** start of DATASET CONTENT **

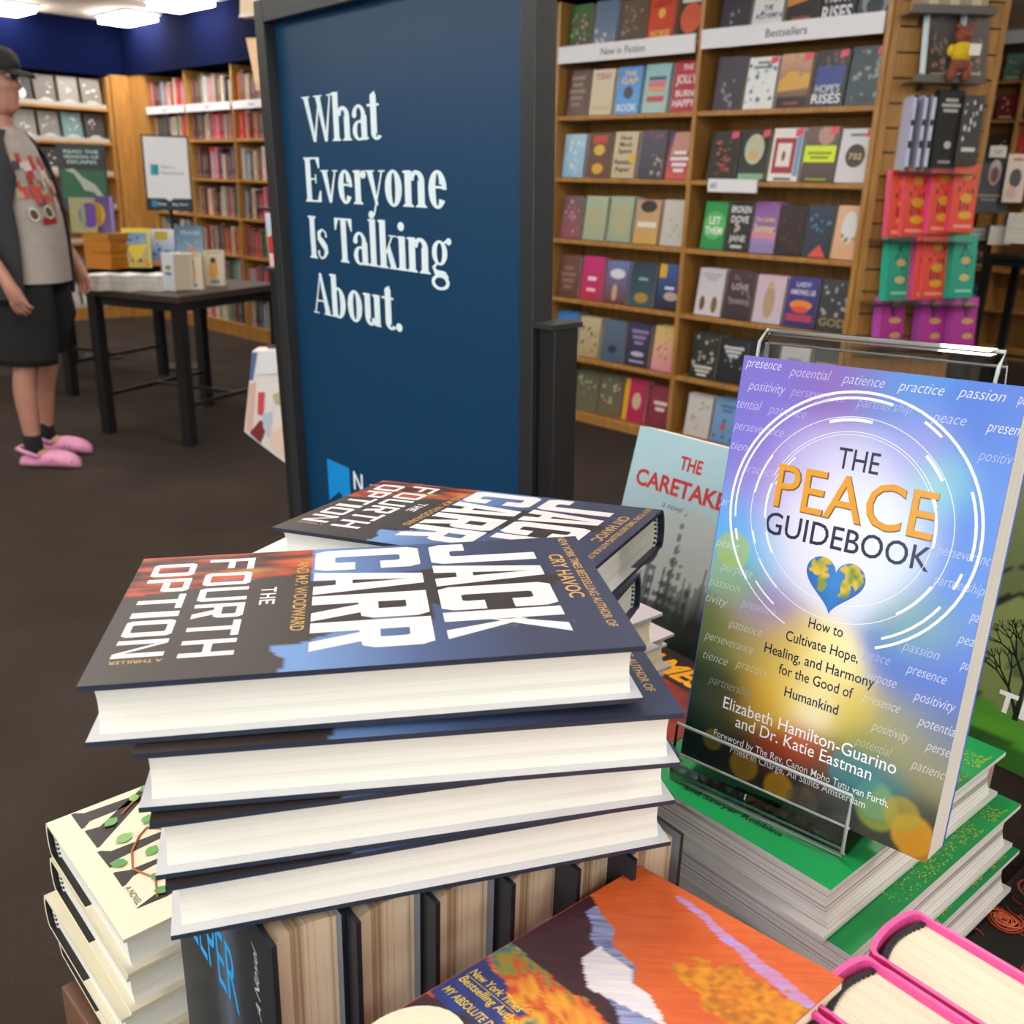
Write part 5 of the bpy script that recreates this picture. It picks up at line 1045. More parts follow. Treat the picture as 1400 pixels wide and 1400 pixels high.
# lilac-white pile under that stack: fore-edge head corner points right
lil = None; ex, ey = Vector((.766, .643, 0)), Vector((-.643, .766, 0))
for k, (px, py, zt, yw) in enumerate(((906, 838, 1.024, 0), (922, 866, .990, 0), (912, 880, .956, -3))):
    tip = at(px, py, z=zt); o0 = tip - ex * .22 - Vector((0, 0, .033))
    if lil is None: lil = hardcover('hardcover_book', .22, .155, .033, hx('c4b8bc'), M['pages_cream'], None, inner=hx('d0c8cc')); o = fplace(lil, frame(o0, ex, ey, (0, 0, 1)))
    else: o = clone(lil, frame(o0, ex, ey, (0, 0, 1)))
    tag(o, ['pale lilac hardcover just under the stack behind, top of the pale pile', 'pale lilac hardcover whose corner points at the round hole on the grey forest cover', 'lowest pale lilac hardcover above the yellow-lettered book'][k], 'book', 'pale lilac hardcovers')
# --- row of dark jacketed books standing upright under the front stack
rowd = Vector((math.cos(R_(38)), math.sin(R_(38)), 0)); rowb = Vector((-math.sin(R_(38)), math.cos(R_(38)), 0))
DL, DW = .2405, .146
def dark_front(q, z):
    D = DW - .006; bg = hx('2a2d34'); rr = random.Random(9)
    def f(a, b): return mixc(hx('22252c'), hx('646c7a'), .75 * math.exp(-((a - .55) / .10) ** 2) * (1 if b > .5 else .5) * (.8 + .2 * math.sin(a * 60)))
    q.grid((0, D, z), (0, -D, 0), (DL, 0, 0), 40, 30, f); z += .0001; bl = hx('0fa0ea')
    T = cover_text(q, D, z)
    T('DEEPER', .004, .160, .038, .088, bl, bold=.0); T('KEEP', .004, .212, .018, .045, bl)
    q.text('A Novel', (.182, .018, z), (1, 0, 0), (0, 1, 0), .006, w=.044, col=hx('c4c8cc'), shear=.4)
    q.tube([(.02, D - .02, z), (.05, D - .05, z), (.09, D - .07, z)], .003, 6, hx('8a8a90'))
db = None; pos = ((371, 1295), (487, 1262), (596, 1235), (700, 1210), (790, 1190), (867, 1176))
DN = ['dark jacketed book standing at the near end of the row, blue letters on its cover', 'second dark jacketed book standing in the row under the front stack', 'third dark jacketed book standing in the row under the front stack', 'fourth dark jacketed book standing in the row under the front stack', 'fifth dark jacketed book standing in the row under the front stack', 'last dark jacketed book in the row, mostly hidden by the orange cover']
for k, (px, py) in enumerate(pos):
    p = at(px, py, z=1.0315); T = .0385 if k == 0 else .0365
    o0 = Vector((p.x, p.y, TZ + .0005)) + rowd * .0365
    mw = frame(o0, (0, 0, 1), rowb, -rowd)
    if db is None: db = hardcover('hardcover_book', DL, DW, .0365, hx('1f232b'), M['pages_tan'], dark_front, inner=hx('6f7884'), flap=.05, endp=hx('22262e'), head=((.03,) * 3, (.02,) * 3), sides=hx('1a1e26'), round_=.003); o = fplace(db, mw)
    else: o = clone(db, mw)
    tag(o, DN[k], 'book', 'dark books standing in the row')
# --- cream stack with tall black letters and a vine
CL, CWd, CT = .235, .150, .029
def cream_front(q, z):
    D = CWd - .006; cr = hx('f1e8cc'); bk = hx('2c2624')
    q.poly([(0, 0, z), (CL, 0, z), (CL, D, z), (0, D, z)], cr); z += .0001
    P = lambda pts, c=bk, o=0: q.poly([(x, y, z + o) for x, y in pts], c)
    # stems (x up from the tail, y from the fore-edge), with feet
    P([(.0163, .1433), (.0185, .1433), (.024, .139), (.0615, .1365), (.10, .134), (.10, .126), (.0600, .1275), (.024, .127), (.0185, .1219), (.0164, .1219)])
    P([(.0173, .1182), (.0195, .1182), (.027, .1165), (.0678, .1430), (.085, .1430), (.0598, .1264), (.026, .1000), (.0195, .0947), (.0177, .0947)])
    P([(.06, .1264), (.16, .083), (.16, .070), (.0565, .1160)])
    P([(.0162, .0904), (.0185, .0904), (.024, .0855), (.0561, .0840), (.11, .079), (.11, .071), (.0528, .0769), (.024, .0745), (.0187, .0692), (.017, .0692)])
    P([(.0167, .0628), (.0185, .0628), (.026, .0590), (.0461, .0581), (.12, .050), (.12, .044), (.041, .0532), (.026, .0515), (.0187, .0461), (.0166, .0461)])
    P([(.0158, .0212), (.0374, .0285), (.13, .052), (.13, .038), (.0353, .0192), (.017, .0205)])
    vn = hx('b06a3a')
    def vine(p): q.tube([(x, y, z + .0005) for x, y in p], .0008, 5, vn)
    vine([(.030, .022), (.036, .040), (.028, .058), (.034, .075), (.044, .088), (.052, .094), (.060, .085), (.066, .070)]); vine([(.044, .120), (.052, .126), (.060, .132), (.072, .137), (.085, .132)])
    def leaf(x, y, a, s, c='5f9a4c'):
        cx, sx = math.cos(a), math.sin(a); pts = [(0, 0), (.3, .32), (.65, .34), (1, 0), (.65, -.34), (.3, -.32)]
        s *= .85; P([(x + s * (u_ * cx - v_ * sx), y + s * (u_ * sx + v_ * cx)) for u_, v_ in pts], hx(c), .0012)
    for x, y, a, s in ((.028, .066, 2.6, .014), (.040, .064, .6, .014), (.034, .044, -.8, .012), (.042, .094, 3.4, .016), (.052, .098, .9, .013), (.040, .118, 3.6, .014), (.056, .128, 1.2, .012), (.064, .137, .4, .013), (.030, .028, -.4, .012), (.062, .080, -.5, .012)): leaf(x, y, a, s, rnd.choice(['6fa85a', '5f9a52', '8aba70']))
    q.text('A NOVEL', (.0172, .0437, z + .0002), (0, -1, 0), (1, 0, 0), .0040, w=.020, col=bk)
CR = at(168.6, 1285.7, z=.911); cm = Matrix.Translation(CR) @ Matrix.Rotation(R_(42.28), 4, 'Z')
cb = hardcover('hardcover_book', CL, CWd, CT, hx('f0e7cb'), M['pages_white'], cream_front, inner=hx('efe7cf'), flap=.075, endp=hx('1d1b1c'), sides=hx('e8dfc4'))
kids(cb)
for k, (dx, dy, dr, t) in enumerate(((0, 0, 0, 'cream hardcover with tall black letters and a green vine, topmost of its stack'), (-.001, .0, 0, 'second cream hardcover down in the stack by the table corner'), (-.007, .001, .6, 'third cream hardcover down in the stack by the table corner'), (-.003, .0, .2, 'lowest cream hardcover in the stack by the table corner'))):
    mw = cm @ Matrix.Translation((dx, dy, -CT - k * .0296)) @ Matrix.Rotation(R_(dr), 4, 'Z')
    if k == 0: o = fplace(cb, mw)
    else: o = clone(cb, mw)
    tag(o, t, 'book', 'cream hardcovers by the table corner')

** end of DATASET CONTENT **

REQUIREMENT: The material above must be printed exactly, with its pictures left out.

THE RESPONSE:
Write part 5 of the bpy script that recreates this picture. It picks up at line 1045. More parts follow. Treat the picture as 1400 pixels wide and 1400 pixels high.
# lilac-white pile under that stack: fore-edge head corner points right
lil = None; ex, ey = Vector((.766, .643, 0)), Vector((-.643, .766, 0))
for k, (px, py, zt, yw) in enumerate(((906, 838, 1.024, 0), (922, 866, .990, 0), (912, 880, .956, -3))):
    tip = at(px, py, z=zt); o0 = tip - ex * .22 - Vector((0, 0, .033))
    if lil is None: lil = hardcover('hardcover_book', .22, .155, .033, hx('c4b8bc'), M['pages_cream'], None, inner=hx('d0c8cc')); o = fplace(lil, frame(o0, ex, ey, (0, 0, 1)))
    else: o = clone(lil, frame(o0, ex, ey, (0, 0, 1)))
    tag(o, ['pale lilac hardcover just under the stack behind, top of the pale pile', 'pale lilac hardcover whose corner points at the round hole on the grey forest cover', 'lowest pale lilac hardcover above the yellow-lettered book'][k], 'book', 'pale lilac hardcovers')
# --- row of dark jacketed books standing upright under the front stack
rowd = Vector((math.cos(R_(38)), math.sin(R_(38)), 0)); rowb = Vector((-math.sin(R_(38)), math.cos(R_(38)), 0))
DL, DW = .2405, .146
def dark_front(q, z):
    D = DW - .006; bg = hx('2a2d34'); rr = random.Random(9)
    def f(a, b): return mixc(hx('22252c'), hx('646c7a'), .75 * math.exp(-((a - .55) / .10) ** 2) * (1 if b > .5 else .5) * (.8 + .2 * math.sin(a * 60)))
    q.grid((0, D, z), (0, -D, 0), (DL, 0, 0), 40, 30, f); z += .0001; bl = hx('0fa0ea')
    T = cover_text(q, D, z)
    T('DEEPER', .004, .160, .038, .088, bl, bold=.0); T('KEEP', .004, .212, .018, .045, bl)
    q.text('A Novel', (.182, .018, z), (1, 0, 0), (0, 1, 0), .006, w=.044, col=hx('c4c8cc'), shear=.4)
    q.tube([(.02, D - .02, z), (.05, D - .05, z), (.09, D - .07, z)], .003, 6, hx('8a8a90'))
db = None; pos = ((371, 1295), (487, 1262), (596, 1235), (700, 1210), (790, 1190), (867, 1176))
DN = ['dark jacketed book standing at the near end of the row, blue letters on its cover', 'second dark jacketed book standing in the row under the front stack', 'third dark jacketed book standing in the row under the front stack', 'fourth dark jacketed book standing in the row under the front stack', 'fifth dark jacketed book standing in the row under the front stack', 'last dark jacketed book in the row, mostly hidden by the orange cover']
for k, (px, py) in enumerate(pos):
    p = at(px, py, z=1.0315); T = .0385 if k == 0 else .0365
    o0 = Vector((p.x, p.y, TZ + .0005)) + rowd * .0365
    mw = frame(o0, (0, 0, 1), rowb, -rowd)
    if db is None: db = hardcover('hardcover_book', DL, DW, .0365, hx('1f232b'), M['pages_tan'], dark_front, inner=hx('6f7884'), flap=.05, endp=hx('22262e'), head=((.03,) * 3, (.02,) * 3), sides=hx('1a1e26'), round_=.003); o = fplace(db, mw)
    else: o = clone(db, mw)
    tag(o, DN[k], 'book', 'dark books standing in the row')
# --- cream stack with tall black letters and a vine
CL, CWd, CT = .235, .150, .029
def cream_front(q, z):
    D = CWd - .006; cr = hx('f1e8cc'); bk = hx('2c2624')
    q.poly([(0, 0, z), (CL, 0, z), (CL, D, z), (0, D, z)], cr); z += .0001
    P = lambda pts, c=bk, o=0: q.poly([(x, y, z + o) for x, y in pts], c)
    # stems (x up from the tail, y from the fore-edge), with feet
    P([(.0163, .1433), (.0185, .1433), (.024, .139), (.0615, .1365), (.10, .134), (.10, .126), (.0600, .1275), (.024, .127), (.0185, .1219), (.0164, .1219)])
    P([(.0173, .1182), (.0195, .1182), (.027, .1165), (.0678, .1430), (.085, .1430), (.0598, .1264), (.026, .1000), (.0195, .0947), (.0177, .0947)])
    P([(.06, .1264), (.16, .083), (.16, .070), (.0565, .1160)])
    P([(.0162, .0904), (.0185, .0904), (.024, .0855), (.0561, .0840), (.11, .079), (.11, .071), (.0528, .0769), (.024, .0745), (.0187, .0692), (.017, .0692)])
    P([(.0167, .0628), (.0185, .0628), (.026, .0590), (.0461, .0581), (.12, .050), (.12, .044), (.041, .0532), (.026, .0515), (.0187, .0461), (.0166, .0461)])
    P([(.0158, .0212), (.0374, .0285), (.13, .052), (.13, .038), (.0353, .0192), (.017, .0205)])
    vn = hx('b06a3a')
    def vine(p): q.tube([(x, y, z + .0005) for x, y in p], .0008, 5, vn)
    vine([(.030, .022), (.036, .040), (.028, .058), (.034, .075), (.044, .088), (.052, .094), (.060, .085), (.066, .070)]); vine([(.044, .120), (.052, .126), (.060, .132), (.072, .137), (.085, .132)])
    def leaf(x, y, a, s, c='5f9a4c'):
        cx, sx = math.cos(a), math.sin(a); pts = [(0, 0), (.3, .32), (.65, .34), (1, 0), (.65, -.34), (.3, -.32)]
        s *= .85; P([(x + s * (u_ * cx - v_ * sx), y + s * (u_ * sx + v_ * cx)) for u_, v_ in pts], hx(c), .0012)
    for x, y, a, s in ((.028, .066, 2.6, .014), (.040, .064, .6, .014), (.034, .044, -.8, .012), (.042, .094, 3.4, .016), (.052, .098, .9, .013), (.040, .118, 3.6, .014), (.056, .128, 1.2, .012), (.064, .137, .4, .013), (.030, .028, -.4, .012), (.062, .080, -.5, .012)): leaf(x, y, a, s, rnd.choice(['6fa85a', '5f9a52', '8aba70']))
    q.text('A NOVEL', (.0172, .0437, z + .0002), (0, -1, 0), (1, 0, 0), .0040, w=.020, col=bk)
CR = at(168.6, 1285.7, z=.911); cm = Matrix.Translation(CR) @ Matrix.Rotation(R_(42.28), 4, 'Z')
cb = hardcover('hardcover_book', CL, CWd, CT, hx('f0e7cb'), M['pages_white'], cream_front, inner=hx('efe7cf'), flap=.075, endp=hx('1d1b1c'), sides=hx('e8dfc4'))
kids(cb)
for k, (dx, dy, dr, t) in enumerate(((0, 0, 0, 'cream hardcover with tall black letters and a green vine, topmost of its stack'), (-.001, .0, 0, 'second cream hardcover down in the stack by the table corner'), (-.007, .001, .6, 'third cream hardcover down in the stack by the table corner'), (-.003, .0, .2, 'lowest cream hardcover in the stack by the table corner'))):
    mw = cm @ Matrix.Translation((dx, dy, -CT - k * .0296)) @ Matrix.Rotation(R_(dr), 4, 'Z')
    if k == 0: o = fplace(cb, mw)
    else: o = clone(cb, mw)
    tag(o, t, 'book', 'cream hardcovers by the table corner')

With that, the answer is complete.